* **DATASET EXTRACT**

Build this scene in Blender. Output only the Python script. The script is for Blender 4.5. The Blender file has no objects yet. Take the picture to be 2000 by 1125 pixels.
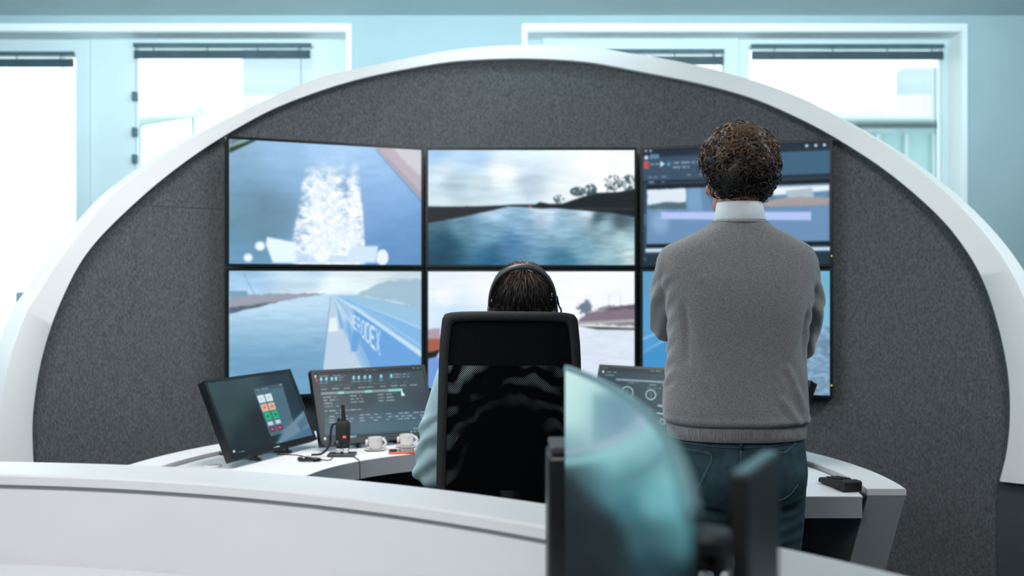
import bpy, bmesh, math, random
import numpy as np
from mathutils import Vector, Matrix
from mathutils.bvhtree import BVHTree

random.seed(7); RNG = np.random.default_rng(7)
SC = bpy.context.scene
COL = SC.collection
F, CAMZ, HY = 1944.0, 1.395, 545.0      # focal length in pixels of a 2000 px frame, eye height, horizon row


def P(px, py, d):
    return Vector(((px - 1000) / F * d, d, CAMZ - (py - HY) / F * d))


def lin(c):
    r = []
    for v in c:
        v = v / 255.0
        r.append(v / 12.92 if v <= .04045 else ((v + .055) / 1.055) ** 2.4)
    return r


# ------------------------------------------------------------------ materials
def mat(name, rgb, rough=.5, metal=0., var=0., scale=20., stretch=(1, 1, 1), bump=0., emit=0., coat=0., rgb2=None, detail=4., sheen=0., spec=.5):
    m = bpy.data.materials.new(name); m.use_nodes = True
    nt = m.node_tree; b = nt.nodes['Principled BSDF']
    c = lin(rgb) + [1]
    b.inputs['Roughness'].default_value = rough
    b.inputs['Metallic'].default_value = metal
    b.inputs['Specular IOR Level'].default_value = spec
    b.inputs['Coat Weight'].default_value = coat
    b.inputs['Sheen Weight'].default_value = sheen
    tc = nt.nodes.new('ShaderNodeTexCoord'); mp = nt.nodes.new('ShaderNodeMapping')
    mp.inputs['Scale'].default_value = stretch
    nt.links.new(tc.outputs['Object'], mp.inputs['Vector'])
    no = nt.nodes.new('ShaderNodeTexNoise'); no.inputs['Scale'].default_value = scale
    no.inputs['Detail'].default_value = detail
    nt.links.new(mp.outputs['Vector'], no.inputs['Vector'])
    rp = nt.nodes.new('ShaderNodeValToRGB')
    if rgb2 is None:
        lo = [max(0, v * (1 - var)) for v in c[:3]] + [1]; hi = [min(1, v * (1 + var)) for v in c[:3]] + [1]
    else:
        lo, hi = c, lin(rgb2) + [1]
    rp.color_ramp.elements[0].position = .35; rp.color_ramp.elements[1].position = .65
    rp.color_ramp.elements[0].color = lo; rp.color_ramp.elements[1].color = hi
    nt.links.new(no.outputs['Fac'], rp.inputs['Fac'])
    nt.links.new(rp.outputs['Color'], b.inputs['Base Color'])
    if emit:
        nt.links.new(rp.outputs['Color'], b.inputs['Emission Color']); b.inputs['Emission Strength'].default_value = emit
    if bump:
        bp = nt.nodes.new('ShaderNodeBump'); bp.inputs['Strength'].default_value = bump; bp.inputs['Distance'].default_value = .004
        nt.links.new(no.outputs['Fac'], bp.inputs['Height']); nt.links.new(bp.outputs['Normal'], b.inputs['Normal'])
    return m


M = {}
M['wall'] = mat('wall_paint', (176, 196, 203), .8, var=.03, scale=3)
M['ceiling'] = mat('ceiling_paint', (212, 230, 235), .8, var=.03, scale=2)
M['floor'] = mat('carpet', (62, 66, 70), .95, var=.25, scale=140, bump=.3)
M['frame'] = mat('window_paint', (222, 236, 240), .45, var=.02, scale=4)
M['lit_reveal'] = mat('lit_reveal_paint', (252, 254, 255), .4, var=.0)  # near-white stands in for daylight on the window reveals
M['blind'] = mat('blind_slats', (70, 98, 110), .5, var=.15, scale=8)
M['ring'] = mat('satin_white_shell', (244, 243, 243), .38, var=.02, scale=2)
M['felt'] = mat('felt', (66, 69, 72), 1., scale=190, stretch=(1, 1, .38), bump=.15, rgb2=(98, 101, 105), detail=2, sheen=.1)
M['plinth'] = mat('plinth_grey', (66, 71, 76), .7, var=.05, scale=8)
M['desk'] = mat('desk_white', (214, 214, 216), .35, var=.015, scale=3)
M['desk_side'] = mat('desk_side_shaded', (124, 128, 132), .45, var=.02, scale=5)  # shade on the desk's sides painted in as a darker grey
M['desk_dark'] = mat('desk_underside', (38, 41, 44), .8, var=.08, scale=6)
M['apron'] = mat('apron_shaded', (158, 160, 164), .5, var=.02, scale=5)  # shaded front edge of the white desk, darkened in its colour
M['slot'] = mat('slot_rubber', (45, 46, 48), .7, var=.5, scale=90)
M['black'] = mat('black_plastic', (14, 17, 19), .35, var=.15, scale=30)
M['blackmatte'] = mat('matte_black', (12, 14, 16), .65, var=.2, scale=40)
M['bezel'] = mat('bezel_black', (7, 18, 20), .3, var=.15, scale=30)
M['darkgrey'] = mat('dark_grey_plastic', (50, 52, 55), .45, var=.1, scale=20)
M['chrome'] = mat('chrome', (200, 200, 200), .18, metal=1., var=.05)
M['fabric_black'] = mat('chair_fabric', (6, 7, 9), .9, var=.35, scale=350, bump=.25, spec=.15)
M['fabric_edge'] = mat('chair_edge_fabric', (25, 28, 31), .8, var=.3, scale=350, bump=.25)
M['skin'] = mat('skin', (176, 128, 108), .5, var=.06, scale=25)
M['sweater'] = mat('heather_wool', (112, 110, 112), .95, scale=260, bump=.35, rgb2=(140, 138, 139), detail=6, sheen=.35)
M['rib'] = mat('ribbed_wool', (112, 108, 109), .95, scale=160, stretch=(3, 3, .25), bump=.6, rgb2=(146, 147, 150), sheen=.3)
M['shirt'] = mat('white_shirt', (222, 228, 232), .7, var=.03, scale=40, bump=.08)
M['blueshirt'] = mat('pale_blue_shirt', (163, 190, 196), .75, var=.06, scale=14, bump=.5)
M['jeans'] = mat('blue_denim', (26, 47, 58), .85, scale=26, bump=.35, rgb2=(38, 66, 78), detail=10)
M['stitch'] = mat('denim_stitch', (62, 92, 102), .8, var=.2, scale=80)
M['trouser'] = mat('dark_trousers', (28, 32, 40), .85, var=.2, scale=40)
M['shoe'] = mat('shoe_leather', (40, 32, 28), .45, var=.2, scale=30)
M['sole'] = mat('shoe_sole', (20, 20, 20), .7, var=.2, scale=30)
M['hairdark'] = mat('dark_brown_hair', (38, 27, 22), .7, var=.2)
M['cup'] = mat('porcelain', (212, 208, 206), .3, var=.02, scale=10, coat=.2)
M['orange'] = mat('orange_rubber', (214, 84, 46), .5, var=.08, scale=20)
M['orange_glow'] = mat('orange_label', (255, 96, 40), .5, var=.05, scale=20, emit=.5)
M['yellow_led'] = mat('amber_led', (215, 190, 40), .4, var=.05, emit=1.2)
M['glassphone'] = mat('phone_glass', (20, 26, 30), .08, var=.1, scale=12, coat=.5)
M['eye'] = mat('eye_white', (225, 225, 220), .2, var=.02)
M['building'] = mat('facade_pale', (182, 196, 210), .8, var=.03, scale=.6)
M['building2'] = mat('facade_teal', (150, 182, 186), .8, var=.08, scale=.6)
M['steel'] = mat('outdoor_steel', (178, 196, 198), .6, var=.05, scale=1)
M['pavement'] = mat('pavement', (200, 215, 218), .9, var=.05, scale=1)
M['greybox'] = mat('grey_sheet', (168, 192, 200), .6, var=.05, scale=3)


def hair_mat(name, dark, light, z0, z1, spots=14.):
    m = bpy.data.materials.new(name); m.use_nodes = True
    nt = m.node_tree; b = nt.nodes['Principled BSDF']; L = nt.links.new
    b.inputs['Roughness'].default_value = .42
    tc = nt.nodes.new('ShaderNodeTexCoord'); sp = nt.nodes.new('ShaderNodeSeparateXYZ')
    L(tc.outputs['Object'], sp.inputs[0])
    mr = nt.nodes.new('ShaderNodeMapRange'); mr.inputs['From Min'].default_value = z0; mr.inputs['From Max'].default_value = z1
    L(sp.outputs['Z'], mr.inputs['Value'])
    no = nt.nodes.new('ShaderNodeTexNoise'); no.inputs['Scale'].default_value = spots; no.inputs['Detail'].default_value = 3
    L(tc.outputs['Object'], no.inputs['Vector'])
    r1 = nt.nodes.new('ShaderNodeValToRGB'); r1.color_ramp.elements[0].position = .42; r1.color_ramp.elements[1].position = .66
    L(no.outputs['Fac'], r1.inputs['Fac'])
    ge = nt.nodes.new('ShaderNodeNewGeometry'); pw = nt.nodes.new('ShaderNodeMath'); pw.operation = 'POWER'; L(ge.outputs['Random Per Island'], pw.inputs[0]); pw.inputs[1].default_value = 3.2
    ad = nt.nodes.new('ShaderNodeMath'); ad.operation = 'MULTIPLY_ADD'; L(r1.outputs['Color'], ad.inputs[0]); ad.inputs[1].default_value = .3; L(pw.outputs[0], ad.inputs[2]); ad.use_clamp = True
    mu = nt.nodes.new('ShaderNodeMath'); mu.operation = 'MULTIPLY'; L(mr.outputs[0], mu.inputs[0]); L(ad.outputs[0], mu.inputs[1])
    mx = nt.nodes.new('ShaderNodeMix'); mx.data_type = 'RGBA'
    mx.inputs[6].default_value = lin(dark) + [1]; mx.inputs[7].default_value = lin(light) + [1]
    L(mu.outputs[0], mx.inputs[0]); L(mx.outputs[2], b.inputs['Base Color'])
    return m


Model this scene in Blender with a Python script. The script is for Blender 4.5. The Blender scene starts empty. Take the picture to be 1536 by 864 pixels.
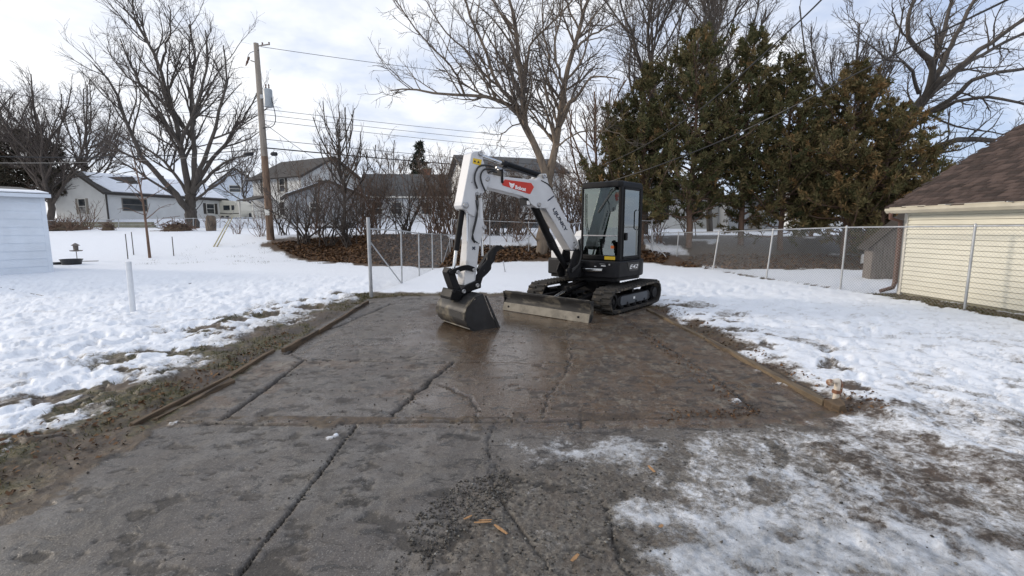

* **WHAT THE TASK ASKS**
Please give again the entries word for word, starting at the first line and ending with the line that contains "from mathutils.bvhtree import BVHTree"; include both of those lines but none of the pictures.

* **ANSWER**
Build this scene in Blender. Output only the Python script. The script is for Blender 4.5. The Blender file has no objects yet. Take the picture to be 2000 by 1125 pixels.
import bpy, bmesh, math, random
import numpy as np
from mathutils import Vector, Matrix
from mathutils.bvhtree import BVHTree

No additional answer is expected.